What is expected -
Retype the run of lines that opens with the line containing "What Blender Python" and closes with the line containing "S = bpy.context.scene; COL = S.collection", exactly and inclusively, but skip the pictures.

● ● ● ● ● ● ●

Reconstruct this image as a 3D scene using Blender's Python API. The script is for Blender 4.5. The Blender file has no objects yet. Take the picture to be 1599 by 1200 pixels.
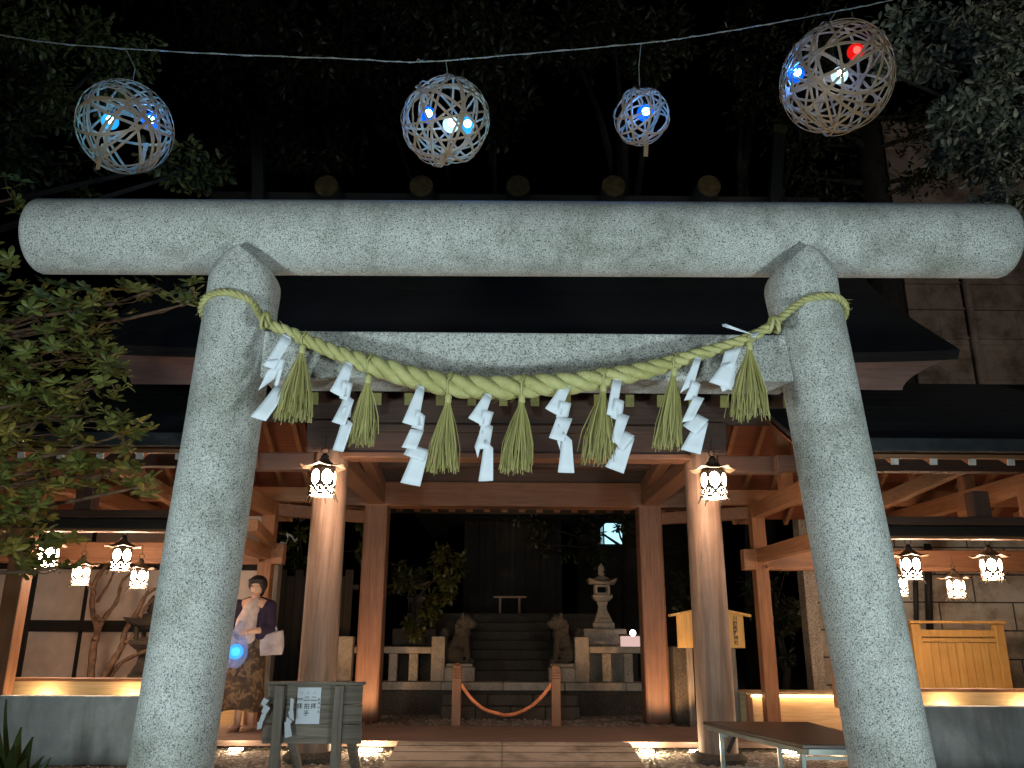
import bpy, bmesh, math, random
from mathutils import Vector, Matrix, noise
random.seed(7)
S = bpy.context.scene
COL = S.collection
R = math.radians
# ------------------------------------------------------------------ camera
F = 1270.0
H = 1.23
PITCH = math.atan(378/F); YAW = math.atan(11.5/F); ROLL = R(0.3)
CR = Matrix.Rotation(-YAW, 3, 'Z') @ Matrix.Rotation(math.pi/2+PITCH, 3, 'X') @ Matrix.Rotation(ROLL, 3, 'Z')
CAM = Vector((0, 0, H))
cam_d = bpy.data.cameras.new('camera'); cam = bpy.data.objects.new('camera', cam_d); COL.objects.link(cam)
cam.location = CAM; cam.rotation_euler = CR.to_euler()
cam_d.sensor_width = 36; cam_d.lens = F/1599*36; cam_d.clip_end = 500; cam_d.clip_start = 0.05
S.camera = cam
def P(px, py, Y):
    """measured point of the photograph at distance Y"""
    d = CR @ Vector(((px-799.5)/F, -(py-600)/F, -1.0))
    return CAM + d*(Y/d.y)
def PX(px, py, Y):
    """metres covered by one photo pixel there"""
    d = CR @ Vector(((px-799.5)/F, -(py-600)/F, -1.0))
    return (Y/d.y)/F
# ------------------------------------------------------------------ helpers
class MB:
    def __init__(s): s.v = []; s.f = []; s.uv = {}
    def add(s, vs, fs):
        o = len(s.v); s.v += [Vector(v) for v in vs]; s.f += [tuple(i+o for i in f) for f in fs]; return s
    def box(s, lo, hi):
        x0, y0, z0 = lo; x1, y1, z1 = hi
        return s.add([(x0,y0,z0),(x1,y0,z0),(x1,y1,z0),(x0,y1,z0),(x0,y0,z1),(x1,y0,z1),(x1,y1,z1),(x0,y1,z1)],
                     [(0,3,2,1),(4,5,6,7),(0,1,5,4),(1,2,6,5),(2,3,7,6),(3,0,4,7)])
    def beam(s, a, b, w, h, up=(0,0,1)):
        a = Vector(a); b = Vector(b); d = (b-a).normalized(); u = Vector(up)
        x = d.cross(u)
        if x.length < 1e-4: x = d.cross(Vector((0,1,0)))
        x.normalize(); y = x.cross(d)
        vs = []
        for p in (a, b):
            for sx, sy in ((-1,-1),(1,-1),(1,1),(-1,1)): vs.append(p+x*sx*w/2+y*sy*h/2)
        return s.add(vs, [(0,1,2,3),(7,6,5,4),(0,4,5,1),(1,5,6,2),(2,6,7,3),(3,7,4,0)])
    def tube(s, pts, rad, n=10, cap=True, uvlen=False):
        pts = [Vector(p) for p in pts]
        if not hasattr(rad, '__len__'): rad = [rad]*len(pts)
        o = len(s.v); N = None
        for i, p in enumerate(pts):
            t = (pts[min(i+1, len(pts)-1)]-pts[max(i-1, 0)]).normalized()
            if N is None:
                N = t.cross(Vector((0.13, 0.2, 1))) if abs(t.z) < .9 else t.cross(Vector((1, .1, 0)))
            N = (N - t*N.dot(t)).normalized(); B = t.cross(N)
            for k in range(n):
                a = 2*math.pi*k/n; s.v.append(p+(N*math.cos(a)+B*math.sin(a))*rad[i])
        L = 0
        for i in range(len(pts)-1):
            l2 = L+(pts[i+1]-pts[i]).length
            for k in range(n):
                k2 = (k+1) % n; f = (o+i*n+k, o+i*n+k2, o+(i+1)*n+k2, o+(i+1)*n+k); s.f.append(f)
                if uvlen: s.uv[len(s.f)-1] = [(L, k/n), (L, (k+1)/n), (l2, (k+1)/n), (l2, k/n)]
            L = l2
        if cap:
            s.f.append(tuple(o+k for k in range(n-1, -1, -1))); e = o+(len(pts)-1)*n
            s.f.append(tuple(e+k for k in range(n)))
        return s
    def lathe(s, c, prof, n=16, axis=None, phase=0.0):
        """prof: (radius, height) from bottom to top round the vertical axis through c"""
        c = Vector(c); o = len(s.v); M = axis or Matrix.Identity(3)
        for r, z in prof:
            for k in range(n):
                a = 2*math.pi*k/n+phase; s.v.append(c+M@Vector((r*math.cos(a), r*math.sin(a), z)))
        for i in range(len(prof)-1):
            for k in range(n):
                k2 = (k+1) % n; s.f.append((o+i*n+k, o+i*n+k2, o+(i+1)*n+k2, o+(i+1)*n+k))
        s.f.append(tuple(o+k for k in range(n-1, -1, -1))); e = o+(len(prof)-1)*n
        s.f.append(tuple(e+k for k in range(n)))
        return s
    def prism(s, poly, vec):
        """poly: planar list of points, extruded by vec"""
        n = len(poly); poly = [Vector(p) for p in poly]; vec = Vector(vec)
        fs = [tuple(range(n-1, -1, -1)), tuple(range(n, 2*n))]
        fs += [(i, (i+1) % n, (i+1) % n+n, i+n) for i in range(n)]
        return s.add(poly+[p+vec for p in poly], fs)
    def ball(s, c, r, seg=14, M=None):
        c = Vector(c); rr = Vector((r, r, r)) if not hasattr(r, '__len__') else Vector(r)
        M = M or Matrix.Identity(3); vs = []; fs = []; h = seg//2
        for i in range(1, h):
            th = math.pi*i/h
            for k in range(seg):
                a = 2*math.pi*k/seg
                vs.append(c+M@Vector((rr.x*math.sin(th)*math.cos(a), rr.y*math.sin(th)*math.sin(a), rr.z*math.cos(th))))
        vs.append(c+M@Vector((0,0,rr.z))); vs.append(c+M@Vector((0,0,-rr.z))); T = len(vs)-2
        for i in range(h-2):
            for k in range(seg):
                k2 = (k+1) % seg; fs.append((i*seg+k, (i+1)*seg+k, (i+1)*seg+k2, i*seg+k2))
        for k in range(seg):
            k2 = (k+1) % seg; fs.append((T, k, k2)); fs.append((T+1, (h-2)*seg+k2, (h-2)*seg+k))
        return s.add(vs, fs)
    def cone(s, a, b, ra, rb, n=12):
        """capsule-like limb with rounded ends"""
        a = Vector(a); b = Vector(b); d = (b-a).normalized()
        s.tube([a-d*ra*.7, a-d*ra*.35, a, b, b+d*rb*.35, b+d*rb*.7], [ra*.5, ra*.87, ra, rb, rb*.87, rb*.5], n)
        return s
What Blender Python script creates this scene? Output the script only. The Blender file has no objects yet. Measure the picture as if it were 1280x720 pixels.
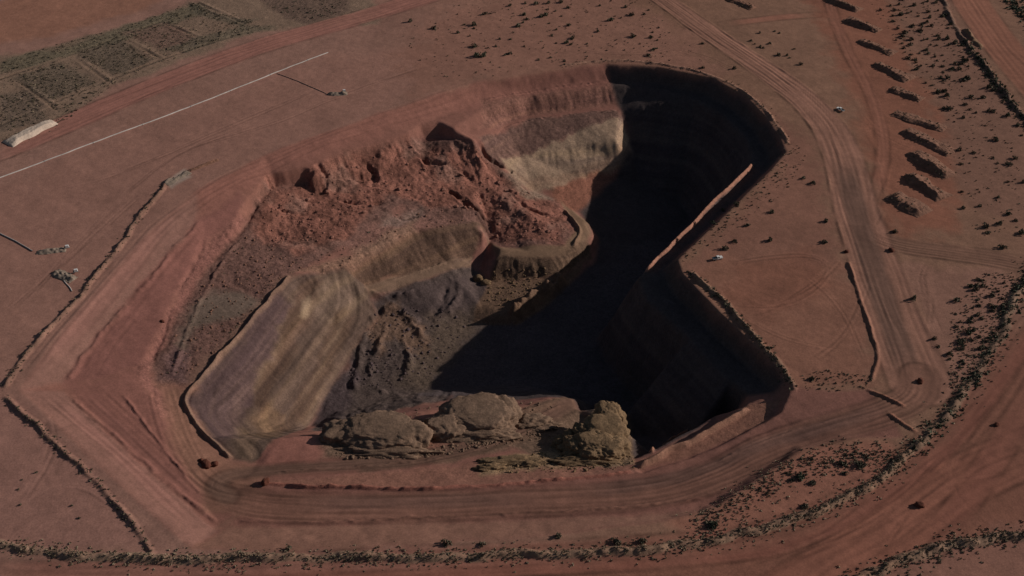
import bpy, bmesh, math, random, time
import numpy as np
from mathutils import Vector, geometry
T0 = time.time()
random.seed(7); rng = np.random.default_rng(11)
S = bpy.context.scene; COL = S.collection

# ------------------------------------------------------------------ camera
CAM_H, PITCH, VFOV = 450.0, math.radians(38), math.radians(28)
cam_d = bpy.data.cameras.new('camera'); cam = bpy.data.objects.new('camera', cam_d); COL.objects.link(cam)
cam.location = (0, 0, CAM_H); cam.rotation_euler = (math.pi/2 - PITCH, 0, 0)
cam_d.sensor_fit = 'HORIZONTAL'; cam_d.sensor_width = 36
cam_d.angle = 2*math.atan(math.tan(VFOV/2)*16/9)
cam_d.clip_start = 1; cam_d.clip_end = 20000
S.camera = cam
# ------------------------------------------------------------------ light
SUN_AZ, SUN_EL = math.radians(15), math.radians(22.2)      # azimuth from +x towards +y
w = bpy.data.worlds.new('World'); S.world = w; w.use_nodes = True
nt = w.node_tree; nt.nodes.clear()
sky = nt.nodes.new('ShaderNodeTexSky'); sky.sky_type = 'NISHITA'; sky.sun_disc = False
sky.sun_elevation = SUN_EL; sky.sun_rotation = math.pi/2 - SUN_AZ
bg = nt.nodes.new('ShaderNodeBackground'); bg.inputs['Strength'].default_value = 0.05
wo = nt.nodes.new('ShaderNodeOutputWorld')
nt.links.new(sky.outputs[0], bg.inputs[0]); nt.links.new(bg.outputs[0], wo.inputs[0])
sd = bpy.data.lights.new('sun', 'SUN'); sd.energy = 5.0; sd.angle = math.radians(0.5); sd.color = (1.0, 0.93, 0.86)
sun = bpy.data.objects.new('sun', sd); COL.objects.link(sun)
SUNV = Vector((math.cos(SUN_AZ)*math.cos(SUN_EL), math.sin(SUN_AZ)*math.cos(SUN_EL), math.sin(SUN_EL)))
sun.rotation_euler = SUNV.to_track_quat('Z', 'Y').to_euler(); sun.location = SUNV*600
S.view_settings.view_transform = 'Standard'; S.view_settings.look = 'None'
S.view_settings.exposure = -0.62; S.view_settings.gamma = 1.0

# ------------------------------------------------------------------ survey: picture coordinates of the survey photo to ground
F = 360/math.tan(VFOV/2); SP, CP = math.sin(PITCH), math.cos(PITCH)
def ray(u, v):
    dx, dy = (u-640)/F, (360-v)/F
    return np.array([dx, CP+dy*SP, -SP+dy*CP])
def P(u, v, z):
    r = ray(u, v); t = (z-CAM_H)/r[2]
    return (r[0]*t, r[1]*t, z)

# ------------------------------------------------------------------ noise
def _h(ix, iy, s):
    n = (ix.astype(np.int64)*374761393 + iy.astype(np.int64)*668265263 + s*1442695041) & 0xffffffff
    n = ((n ^ (n >> 13))*1274126177) & 0xffffffff
    return ((n ^ (n >> 16)) & 0xffff)/65535.0
def vnoise(x, y, s=0):
    ix, iy = np.floor(x), np.floor(y); fx, fy = x-ix, y-iy
    fx = fx*fx*(3-2*fx); fy = fy*fy*(3-2*fy)
    a = _h(ix, iy, s); b = _h(ix+1, iy, s); c = _h(ix, iy+1, s); d = _h(ix+1, iy+1, s)
    return ((a*(1-fx)+b*fx)*(1-fy) + (c*(1-fx)+d*fx)*fy)*2-1
def fbm(x, y, size, oct=4, s=0, gain=.5):
    o = np.zeros_like(x); a = 1.0; t = 0.0; f = 1.0/size
    for k in range(oct):
        o += a*vnoise(x*f+k*17.3, y*f-k*9.1, s+k); t += a; a *= gain; f *= 2.03
    return o/t
def sstep(a, b, x):
    t = np.clip((x-a)/(b-a), 0, 1); return t*t*(3-2*t)

# ------------------------------------------------------------------ break lines of the land, (picture u, v, height)
LINES = {}
def line(name, pts, closed=False): LINES[name] = ([P(*p) for p in pts], closed)
line('rim_far', [(25,487,0),(95,396,0),(190,288,0),(245,240,0),(330,194,0),(420,162,0),(485,138,0),(600,103,0),(700,87,0),(757,80,0),
   (820,84,0),(890,98,0),(930,120,0),(958,148,0),(975,172,0),(982,190,0),(960,215,0),(905,268,0),(845,325,0),(852,342,0),(900,392,0),(950,440,0),(985,472,0)])
line('rim_near', [(25,487,0),(130,586,0),(240,686,0),(380,688,0),(500,682,0),(700,668,0),(840,650,0),(897,631,0),(950,597,0),(1003,561,0),(1060,549,0),(1130,545,0)])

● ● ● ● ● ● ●

Expected answer -
What Blender Python script creates this scene? Output the script only. The Blender file has no objects yet. Measure the picture as if it were 1280x720 pixels.
import bpy, bmesh, math, random, time
import numpy as np
from mathutils import Vector, geometry
T0 = time.time()
random.seed(7); rng = np.random.default_rng(11)
S = bpy.context.scene; COL = S.collection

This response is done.